Wardie DOES love this.

I felt him right there with me, part of God and part of me, laughing with pure delight at the talented, beautiful horses and their riders. I thought,

THIS is the way to keep him close; doing joyful, childlike stuff with people we love will help me feel his joy.

It was such a gift to feel him close again.

There was more to see at the horse park, but we were ready to get back home.

We had our cranky moments, our minor disappointments, but it was everything I wanted in a weekend trip.

So grateful for every minute of it.

Next year, a Rainbow three-year-old is coming along.

unboxing

So, I sort of knew this, but it still seems weird:

Rainbow is now bigger than Ward ever was.

Whew.

He’s now a few days shy of 31 months old, and Wardie was 33 months when he had his accident. But Rainbow’s a really big 31 month old. I pulled out the ridiculously huge toddler clothes of Wardie’s that I’d put in the top of the closet back in February 2009. It seemed like the day would never come when our teeny little dreamed-of infant would ever fit into these big boy jeans and jackets and turtlenecks, but now it seems I’ve almost waited too long.

With laundry piling up ominously (groan…) I needed to put Rainbow in long pants for school this morning, and was totally out of clean ones. I remembered that box of Wardie clothes, the one that I’ve always thought of digging into when Rainbow got much, MUCH older. And, yeah, they fit perfectly, and are sort-of-almost-too small. Like, the moss colored jeans I put on him today are just long enough and are have no room to spare around the waist. This will probably be their only wearing.

And it’s weird, a little bit heart-lurchy, but also oddly relieving. I feel like Rainbow hitting 34 months will be a big emotional milestone for me, but it’s also a milestone that he’s just bigger that Ward got to be. I’m probably doing a poor job describing it, and I know I’m almost certainly doomed to be a fretful mother for my entire life, but there is a certain deep exhalation that I’m counting on having when Rainbow lives longer than his brother.

Whew.

As far as the debinking goes, I think I made some major headway last night. I had clipped off the tips of two of his binkies a couple of days ago and offered them to him at bedtime. Of course he tossed them and insisted on the “fresh” binky. I wasn’t up for a battle, so I let him have the unclipped one.

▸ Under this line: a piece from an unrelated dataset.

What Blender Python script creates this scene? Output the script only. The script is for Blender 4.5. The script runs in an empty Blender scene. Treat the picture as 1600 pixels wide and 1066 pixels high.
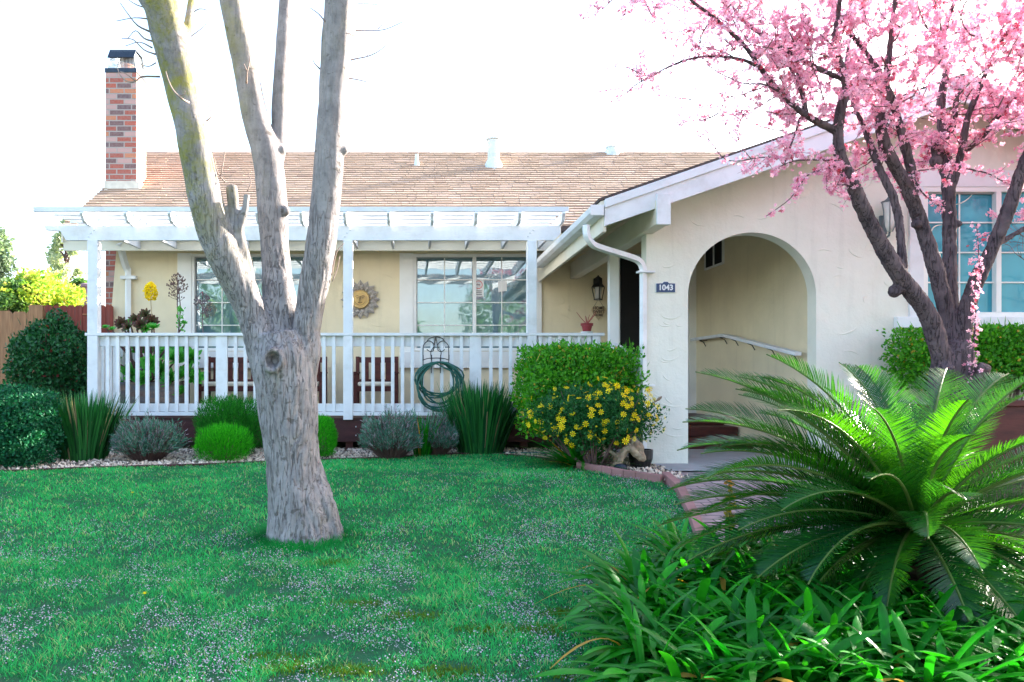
import bpy, math, random
import numpy as np
from mathutils import Vector, noise
R = math.radians
rng = np.random.RandomState(7)
random.seed(7)
C = bpy.context.scene.collection
scene = bpy.context.scene

# ------------------------------------------------------------------ camera
F, CX, CY, EYE = 1200.0, 650.0, 590.0, 1.0
def P(px, py, D):
    return Vector(((px - CX) * D / F, D, EYE + (CY - py) * D / F))
cd = bpy.data.cameras.new('camera'); cam = bpy.data.objects.new('camera', cd); C.objects.link(cam)
cam.location = (0, 0, EYE); cam.rotation_euler = (R(90), 0, 0)
cd.sensor_width = 36; cd.lens = 27
cd.shift_x = (800 - CX) / 1600; cd.shift_y = (CY - 533) / 1600
cd.clip_start = 0.05; cd.clip_end = 3000
scene.camera = cam
# ------------------------------------------------------------------ sky, sun
SUN_AZ, SUN_EL = 62.0, 21.0
w = bpy.data.worlds.new("World"); scene.world = w; w.use_nodes = True
nt = w.node_tree; nt.nodes.clear()
sky = nt.nodes.new('ShaderNodeTexSky'); sky.sky_type = 'NISHITA'; sky.sun_disc = False
sky.sun_elevation = R(SUN_EL); sky.sun_rotation = R(SUN_AZ)
sky.air_density = 1.0; sky.dust_density = 2.5; sky.ozone_density = 1.0
bg = nt.nodes.new('ShaderNodeBackground'); bg.inputs[1].default_value = 0.15
out = nt.nodes.new('ShaderNodeOutputWorld')
nt.links.new(sky.outputs[0], bg.inputs[0]); nt.links.new(bg.outputs[0], out.inputs[0])
sd = bpy.data.lights.new('sun', 'SUN'); sd.energy = 5.0; sd.angle = R(0.5); sd.color = (1, .93, .82)
so = bpy.data.objects.new('sun', sd); C.objects.link(so)
sv = Vector((math.sin(R(SUN_AZ)) * math.cos(R(SUN_EL)), math.cos(R(SUN_AZ)) * math.cos(R(SUN_EL)), math.sin(R(SUN_EL))))
so.rotation_euler = sv.to_track_quat('Z', 'Y').to_euler(); so.location = sv * 40
vs = scene.view_settings
vs.view_transform = 'Standard'; vs.look = 'None'; vs.gamma = 1; vs.exposure = 2.55
scene.render.engine = 'CYCLES'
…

BUT: at about 4 am, he woke up and had lost his binky. I searched for that thing and it was nowhere to be found, so I presented the two clipped ones. A FRESH binky! he begged. I want a FRESH binky… *sniff* And I mentally steeled myself for a miserable and sleepless early morning.

AND YET: he gave up pretty quickly and used one of the snipped binkies for the rest of the night. It couldn’t have been that satisfying, but he slept with it and had it in his mouth when he woke up this morning. I’m thinking that Gradual Binky Depletion may be the answer here. Shearing off slivers every day seems like the least dramatic option, if he’s willing to use a binky that’s been cut at all, don’t you think? And yes, it doesn’t seem like the silicone is going to rip into chunks with a straight cut across the pacifier tip. It seems to be made of pretty tough stuff.

big news for Henry’s family

Cousin Katie reports that the people involved in her son Henry’s death have been arrested on drug trafficking charges.

It’s a big day. I’m so glad that these people have to face up to the dangerous, deadly actions they’ve taken (i.e. dealing drugs), and also hopeful that these arrests will help bring a measure of peace to Henry’s grieving family.

😀

choo choo

So there’s this train museum that turned out to be really awesome. At first, I thought it was a weird, dusty, primed-for-a-horror-movie space, but no. One had to get past the weird collections and just accept that some people collect, like, a lot of stuff that might otherwise be discarded.


And build doll-houses of famous structures.

And create elfin railways around sheds of rusty farm equipment, weedy jungles, and wavy-bricked, yard-arted patios. That, too.

It was totally great, and we will totally be back, if only for the deliriously addictive way that Rainbow gripped my hands as we went around the doll railroad track.

It’s pretty much the best feeling ever.

ch-ch-ch-changes

We’re changing preschools.

I’ve been waking up at night and fretting about whether it’s the right call, worrying that I will upset his happy little life for my own preferences, wondering if I’ll regret it.

But I’m pretty sure I won’t. His current preschool has been great; very nurturing and loving and stimulating. There is no drama here. I just found a place that suits a little better, driving convenience-wise, and there are a few other things I prefer a bit about it. He’s just now reached the age to move into a new age-bracket class, so I’m doing it. We are LOCKED IN. It’s happening, fo shizzle, in a week or two.

(grips roiling stomach)

Here is his school photo, taken at his current (soon to be former) preschool, where they magically got him to hold still, smile, and pose like a forty-year old:

At two-and-a-half, he just dazzles me. He acts perfectly two-ish (e.g. today I took him for a playdate to the bouncy inflatable place, got thoroughly exhausted chasing him around on all the equipment, and was totally ready for a nap, when he pulled a big H to the NO on me and proceeded to dump out all the toy bins and drawers he could get his hands on, in between flailing on the floor in nap-deprived misery) but he acts perfect, for a two-year old.

He’s funny and handsome and strapping, cuddly and squirmy, and again and again I get that weirdly comforting swoon when I play with him that tells me LORD but I’d do anything in my power for this child.